Oklahoma City Museum of Art announces major exhibit of Op and Kinetic art, 'Moving Vision'
Oklahoman
February 10, 2020
Brandy McDonnell
Organized by the Oklahoma City Museum of Art, “Moving Vision: Op and Kinetic Art from the Sixties and Seventies” highlights one of the great strengths of the Museum’s permanent collection: the museum’s extensive, high-quality holdings in Op (optical) and Kinetic (movement) art.
The groundbreaking new exhibition, which also includes many historically significant loans from private collections, will open Oct. 24 and continue through Jan. 17, 2021, according to a news release.
“Op and Kinetic art feature movement, both real and perceived,” said Dr. Michael Anderson, president and CEO, in a statement. “Visitors will enjoy the dynamic experience that this exhibition provides. I encourage everyone to visit more than once as I think visitors will enjoy that their experience changes each time they see the exhibition. We are thankful to Randy, Sheila and the rest of the Ott family, Carl and Marilynn Thoma and our other private lenders for their generous contributions to this exhibition.”

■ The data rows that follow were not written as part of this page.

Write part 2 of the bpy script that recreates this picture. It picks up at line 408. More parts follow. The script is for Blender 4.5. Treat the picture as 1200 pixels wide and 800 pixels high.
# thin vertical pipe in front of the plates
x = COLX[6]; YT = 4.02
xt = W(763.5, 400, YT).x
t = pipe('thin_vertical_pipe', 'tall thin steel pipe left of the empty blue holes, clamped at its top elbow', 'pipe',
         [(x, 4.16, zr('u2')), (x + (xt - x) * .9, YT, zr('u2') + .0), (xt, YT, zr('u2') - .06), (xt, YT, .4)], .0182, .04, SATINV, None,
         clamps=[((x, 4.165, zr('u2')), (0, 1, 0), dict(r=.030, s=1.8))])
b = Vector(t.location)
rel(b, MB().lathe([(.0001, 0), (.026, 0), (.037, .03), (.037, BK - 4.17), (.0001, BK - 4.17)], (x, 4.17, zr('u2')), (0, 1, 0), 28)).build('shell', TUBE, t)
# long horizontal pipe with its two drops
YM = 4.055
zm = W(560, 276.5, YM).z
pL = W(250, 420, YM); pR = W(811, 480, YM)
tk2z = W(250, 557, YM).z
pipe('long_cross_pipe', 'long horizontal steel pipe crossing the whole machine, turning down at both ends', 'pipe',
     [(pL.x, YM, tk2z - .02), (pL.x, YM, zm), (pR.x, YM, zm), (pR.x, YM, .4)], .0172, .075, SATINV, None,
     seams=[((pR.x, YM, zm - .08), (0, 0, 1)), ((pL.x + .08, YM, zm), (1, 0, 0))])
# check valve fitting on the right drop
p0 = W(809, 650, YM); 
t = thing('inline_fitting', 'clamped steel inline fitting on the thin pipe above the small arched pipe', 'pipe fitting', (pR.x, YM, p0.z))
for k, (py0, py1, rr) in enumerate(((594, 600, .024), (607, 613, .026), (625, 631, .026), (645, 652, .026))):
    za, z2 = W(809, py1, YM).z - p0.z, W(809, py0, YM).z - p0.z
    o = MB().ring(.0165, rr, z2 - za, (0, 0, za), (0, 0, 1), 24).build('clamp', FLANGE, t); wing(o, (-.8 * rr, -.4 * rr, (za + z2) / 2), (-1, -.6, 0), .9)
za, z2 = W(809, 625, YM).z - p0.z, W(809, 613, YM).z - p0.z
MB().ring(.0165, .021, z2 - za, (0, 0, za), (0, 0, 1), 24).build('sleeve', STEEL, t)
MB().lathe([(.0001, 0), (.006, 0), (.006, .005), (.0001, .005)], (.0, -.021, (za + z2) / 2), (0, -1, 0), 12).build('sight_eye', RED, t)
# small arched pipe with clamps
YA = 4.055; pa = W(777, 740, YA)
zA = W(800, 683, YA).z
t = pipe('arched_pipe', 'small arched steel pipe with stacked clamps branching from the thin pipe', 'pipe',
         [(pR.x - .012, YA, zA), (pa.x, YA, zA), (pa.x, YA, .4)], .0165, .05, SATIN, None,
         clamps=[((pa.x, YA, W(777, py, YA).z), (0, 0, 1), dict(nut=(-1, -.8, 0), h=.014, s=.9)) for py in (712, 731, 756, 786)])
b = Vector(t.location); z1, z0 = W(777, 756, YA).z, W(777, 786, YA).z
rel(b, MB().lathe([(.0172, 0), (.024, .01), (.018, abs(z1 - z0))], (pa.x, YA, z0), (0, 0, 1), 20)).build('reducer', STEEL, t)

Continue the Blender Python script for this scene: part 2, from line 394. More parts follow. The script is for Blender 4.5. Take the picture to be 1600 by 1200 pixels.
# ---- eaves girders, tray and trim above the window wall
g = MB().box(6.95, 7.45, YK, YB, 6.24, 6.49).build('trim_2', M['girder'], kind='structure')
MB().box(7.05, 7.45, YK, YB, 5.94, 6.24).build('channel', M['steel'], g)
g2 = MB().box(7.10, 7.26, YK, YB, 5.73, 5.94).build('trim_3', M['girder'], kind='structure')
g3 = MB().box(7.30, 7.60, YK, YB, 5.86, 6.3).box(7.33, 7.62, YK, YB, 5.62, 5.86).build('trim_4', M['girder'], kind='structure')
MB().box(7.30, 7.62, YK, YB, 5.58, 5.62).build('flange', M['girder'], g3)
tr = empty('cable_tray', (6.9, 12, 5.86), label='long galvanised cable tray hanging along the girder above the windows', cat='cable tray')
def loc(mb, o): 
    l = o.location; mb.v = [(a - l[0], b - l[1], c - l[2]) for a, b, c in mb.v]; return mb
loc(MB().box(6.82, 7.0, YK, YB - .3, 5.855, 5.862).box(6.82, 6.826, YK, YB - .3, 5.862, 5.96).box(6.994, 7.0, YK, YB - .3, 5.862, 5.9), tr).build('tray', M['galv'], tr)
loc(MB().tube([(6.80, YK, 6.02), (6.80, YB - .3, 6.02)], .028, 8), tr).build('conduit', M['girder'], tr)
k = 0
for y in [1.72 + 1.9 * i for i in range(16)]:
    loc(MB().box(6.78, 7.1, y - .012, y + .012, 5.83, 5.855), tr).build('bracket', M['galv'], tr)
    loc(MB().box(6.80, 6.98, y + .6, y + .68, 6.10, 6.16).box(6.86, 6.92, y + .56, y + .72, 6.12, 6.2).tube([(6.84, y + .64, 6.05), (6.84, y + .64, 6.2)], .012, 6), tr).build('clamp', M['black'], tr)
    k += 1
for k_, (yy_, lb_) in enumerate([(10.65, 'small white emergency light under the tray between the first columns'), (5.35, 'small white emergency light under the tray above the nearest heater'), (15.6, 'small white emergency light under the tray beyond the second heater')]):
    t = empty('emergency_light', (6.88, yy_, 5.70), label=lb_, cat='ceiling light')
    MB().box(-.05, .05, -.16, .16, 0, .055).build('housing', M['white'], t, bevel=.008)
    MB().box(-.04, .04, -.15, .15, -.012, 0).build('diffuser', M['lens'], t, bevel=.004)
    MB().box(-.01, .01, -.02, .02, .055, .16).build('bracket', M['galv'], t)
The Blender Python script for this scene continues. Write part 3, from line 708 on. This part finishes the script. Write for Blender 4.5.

“Moving Vision” will bring together about 40 works centered around the museum’s own masterpieces of Op and Kinetic Art, alongside a series of loans from major private collections. The exhibition will feature the great names in Op and Kinetic Art — from Alexander Calder and Victor Vasarely to Richard Anuszkiewicz and Fletcher Benton — along with a host of lesser-known figures who also deserve to be household names.
“Beginning around the middle of the 20th century, two separate yet complementary art movements brought something new to plastic, two and three-dimensional forms,” said Roja Najafi, guest curator, in a statement. “In the case of Op art, artists created the perception of movement on a two-dimensional surface; while with Kinetic art, artists experimented with moving three-dimensional forms. This exhibition brings together these two movements to tell the story of artists’ explorations of motion in the 1960s and '70s.”
The museum will produce an original catalog for the exhibition, contributing significantly to the scholarship surrounding these accessible and creative artistic movements, according to the news release.
The museum is spotlighting “Renewing the American Spirit: The Art of the Great Depression,” another exhibit drawing from its permanent collection augmented by key loans, through April 26. As previously reported, the downtown OKC museum will showcase more than 100 works on paper and 10 sculptures by the biggest names in Pop Art for its summer special exhibition, “POP Power from Warhol to Koons: Masterworks from the Collection of Jordan D. Schnitzer and His Family Foundation” from June 6 to Sept. 13.
Tadasky's (Tadasuke Kuwayama) (American, born Japan 1935) 1965 acrylic on canvas work "C-182" will be included in the Oklahoma City Museum of Art's upcoming exhibition “Moving Vision: Op and Kinetic Art from the Sixties and Seventies."